Temyize konu uyuşmazlık; harici gayrimenkul sözleşmesi gereğince satıcıya ödenen kaporanın tapu devrinin gerçekleşmemesi halinde geri istenip istenemeyeceği noktasında toplanmaktadır.

Buna göre, taraflar arasında akdedilen 08/01/2015 tarihli sözleşme, taşınmaz satışına dair olup, geçerlilik şartı olan resmi şekilde düzenlenmediği için geçersizdir. Geçersiz sözleşme sebebiyle herkes verdiğini geri ister. Mahkemece bu gerekçe ile davanın kabulüne karar verilmesi gerekirken geçersiz sözleşmeyi geçerlilik tanımak suretiyle yazılı şekilde hüküm tesisi doğru değildir.

Ne var ki; mahkeme, kararını bu gerekçe ile oluşturması gerekirken yazılı gerekçe ile hüküm kurulmuş olması yerinde görülmemiştir. Hal böyle olunca mahkeme gerekçesi kaldırılarak yukarda yazılan gerekçe ile sonucu itibari ile doğru olan kararın onanmasına karar vermek gerekmiştir.

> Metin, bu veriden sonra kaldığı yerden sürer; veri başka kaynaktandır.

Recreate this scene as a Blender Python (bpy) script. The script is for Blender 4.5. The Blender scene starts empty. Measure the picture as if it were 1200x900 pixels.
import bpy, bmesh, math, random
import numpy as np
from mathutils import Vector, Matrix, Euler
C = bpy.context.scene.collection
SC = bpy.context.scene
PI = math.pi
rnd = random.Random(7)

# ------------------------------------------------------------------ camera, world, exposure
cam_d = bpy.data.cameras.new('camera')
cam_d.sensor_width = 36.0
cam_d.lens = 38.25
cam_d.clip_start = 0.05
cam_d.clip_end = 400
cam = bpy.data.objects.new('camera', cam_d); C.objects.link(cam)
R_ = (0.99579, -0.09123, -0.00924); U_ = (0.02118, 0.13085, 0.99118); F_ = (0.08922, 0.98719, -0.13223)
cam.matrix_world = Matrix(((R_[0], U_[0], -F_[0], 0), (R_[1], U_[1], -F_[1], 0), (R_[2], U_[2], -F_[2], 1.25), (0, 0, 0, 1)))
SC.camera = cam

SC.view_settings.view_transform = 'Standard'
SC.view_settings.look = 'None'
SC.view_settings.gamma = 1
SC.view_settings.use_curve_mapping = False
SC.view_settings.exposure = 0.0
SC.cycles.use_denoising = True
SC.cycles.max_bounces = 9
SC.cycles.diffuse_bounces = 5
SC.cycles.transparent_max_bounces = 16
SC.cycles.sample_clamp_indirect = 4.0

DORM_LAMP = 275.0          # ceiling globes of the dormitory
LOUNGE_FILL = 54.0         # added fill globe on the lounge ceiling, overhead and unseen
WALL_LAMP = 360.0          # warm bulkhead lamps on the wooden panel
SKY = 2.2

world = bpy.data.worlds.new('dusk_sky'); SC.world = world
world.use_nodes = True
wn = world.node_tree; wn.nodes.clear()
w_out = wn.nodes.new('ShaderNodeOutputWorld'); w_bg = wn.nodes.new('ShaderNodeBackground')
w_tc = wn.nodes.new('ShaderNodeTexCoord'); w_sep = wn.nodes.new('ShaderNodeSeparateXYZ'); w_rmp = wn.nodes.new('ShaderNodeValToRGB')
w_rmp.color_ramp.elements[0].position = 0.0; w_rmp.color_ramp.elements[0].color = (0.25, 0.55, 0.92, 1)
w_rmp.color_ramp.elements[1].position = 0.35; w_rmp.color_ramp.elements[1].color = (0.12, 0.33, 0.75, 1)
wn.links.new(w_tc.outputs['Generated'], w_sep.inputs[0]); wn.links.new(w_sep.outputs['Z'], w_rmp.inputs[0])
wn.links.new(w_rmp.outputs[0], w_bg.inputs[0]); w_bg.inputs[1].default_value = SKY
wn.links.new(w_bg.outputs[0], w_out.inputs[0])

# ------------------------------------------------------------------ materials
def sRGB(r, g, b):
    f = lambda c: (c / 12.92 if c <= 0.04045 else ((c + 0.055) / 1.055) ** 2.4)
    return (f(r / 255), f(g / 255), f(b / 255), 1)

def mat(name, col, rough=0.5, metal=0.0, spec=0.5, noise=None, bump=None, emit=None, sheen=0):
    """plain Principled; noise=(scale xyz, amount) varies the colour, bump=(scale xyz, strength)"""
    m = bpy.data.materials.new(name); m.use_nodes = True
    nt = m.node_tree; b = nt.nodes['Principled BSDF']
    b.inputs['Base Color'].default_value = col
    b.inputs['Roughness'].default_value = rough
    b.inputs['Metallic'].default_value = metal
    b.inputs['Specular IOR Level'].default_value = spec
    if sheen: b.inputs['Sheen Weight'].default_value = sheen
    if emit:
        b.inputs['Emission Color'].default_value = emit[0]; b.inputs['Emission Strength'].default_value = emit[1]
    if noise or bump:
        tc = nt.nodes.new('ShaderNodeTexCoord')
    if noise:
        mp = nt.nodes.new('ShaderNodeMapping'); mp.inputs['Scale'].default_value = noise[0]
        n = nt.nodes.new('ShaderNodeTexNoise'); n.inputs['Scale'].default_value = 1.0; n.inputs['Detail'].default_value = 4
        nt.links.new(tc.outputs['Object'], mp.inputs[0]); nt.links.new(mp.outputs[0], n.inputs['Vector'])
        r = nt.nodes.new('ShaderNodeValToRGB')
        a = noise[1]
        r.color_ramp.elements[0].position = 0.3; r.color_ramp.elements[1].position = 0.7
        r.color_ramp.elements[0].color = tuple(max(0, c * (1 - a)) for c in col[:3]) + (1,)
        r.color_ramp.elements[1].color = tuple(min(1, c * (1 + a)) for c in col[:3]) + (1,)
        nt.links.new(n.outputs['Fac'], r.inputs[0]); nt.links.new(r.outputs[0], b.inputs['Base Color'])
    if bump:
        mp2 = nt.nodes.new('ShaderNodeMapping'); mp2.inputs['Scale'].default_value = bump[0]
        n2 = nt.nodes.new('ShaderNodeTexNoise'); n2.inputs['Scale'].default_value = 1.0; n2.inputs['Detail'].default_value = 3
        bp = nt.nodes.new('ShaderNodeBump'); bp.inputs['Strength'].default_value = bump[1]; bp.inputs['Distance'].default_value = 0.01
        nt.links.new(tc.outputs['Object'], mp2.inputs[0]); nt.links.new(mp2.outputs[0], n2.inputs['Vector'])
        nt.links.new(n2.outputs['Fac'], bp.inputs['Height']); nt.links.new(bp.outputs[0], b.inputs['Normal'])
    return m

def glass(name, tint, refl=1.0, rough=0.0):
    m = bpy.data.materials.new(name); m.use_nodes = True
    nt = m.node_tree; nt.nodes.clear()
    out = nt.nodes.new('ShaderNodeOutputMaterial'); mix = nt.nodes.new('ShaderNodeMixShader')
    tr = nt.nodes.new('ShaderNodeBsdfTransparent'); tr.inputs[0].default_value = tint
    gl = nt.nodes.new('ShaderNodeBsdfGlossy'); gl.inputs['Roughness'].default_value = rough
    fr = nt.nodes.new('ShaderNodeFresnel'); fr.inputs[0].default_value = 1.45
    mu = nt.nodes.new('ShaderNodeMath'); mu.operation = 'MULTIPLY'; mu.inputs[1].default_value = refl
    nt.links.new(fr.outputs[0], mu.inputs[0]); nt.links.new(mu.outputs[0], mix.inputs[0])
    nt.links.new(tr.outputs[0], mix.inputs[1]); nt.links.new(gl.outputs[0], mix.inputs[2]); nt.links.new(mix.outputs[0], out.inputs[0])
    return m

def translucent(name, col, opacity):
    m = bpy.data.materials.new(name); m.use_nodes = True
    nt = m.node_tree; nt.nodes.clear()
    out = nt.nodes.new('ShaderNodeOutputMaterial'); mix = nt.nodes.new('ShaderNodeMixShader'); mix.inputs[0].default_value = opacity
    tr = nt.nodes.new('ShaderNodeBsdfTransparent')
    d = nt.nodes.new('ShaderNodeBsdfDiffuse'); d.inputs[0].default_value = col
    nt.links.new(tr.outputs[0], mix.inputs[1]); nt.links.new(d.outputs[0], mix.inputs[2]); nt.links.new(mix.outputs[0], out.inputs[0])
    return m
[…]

O halde; mahkemece; geçersiz sözleşme sebebiyle bedel iadesine yönelik itirazın iptaline hükmedilmesi gerekirken; yanılgılı değerlendirme ile geçerli şekilde kurulmuş sözleşme gibi değerlendirilerek karar verilmesi doğru görülmemiş, hükmün gerekçesinin değiştirilerek onanması gerekmiştir.

SONUÇ : Yukarıda birinci bentte açıklanan sebeplerle davalının tüm temyiz itirazlarının reddine, ikinci bentte açıklanan sebeplerle davacının temyiz itirazlarının kabulüyle hükmün gerekçesinin değiştirilerek ONANMASINA, 512.10.TL bakiye temyiz harcının temyiz eden davalıya, 3.70.TL Bakiye temyiz harcının temyiz eden davacıya yükletilmesine, 6100 Sayılı HMK’nun geçici madde 3 atfıyla 1086 Sayılı HUMK’nun 440. maddesi gereğince karar düzeltme yolu kapalı olmak üzere, 20.09.2017 tarihinde oybirliğiyle karar verildi.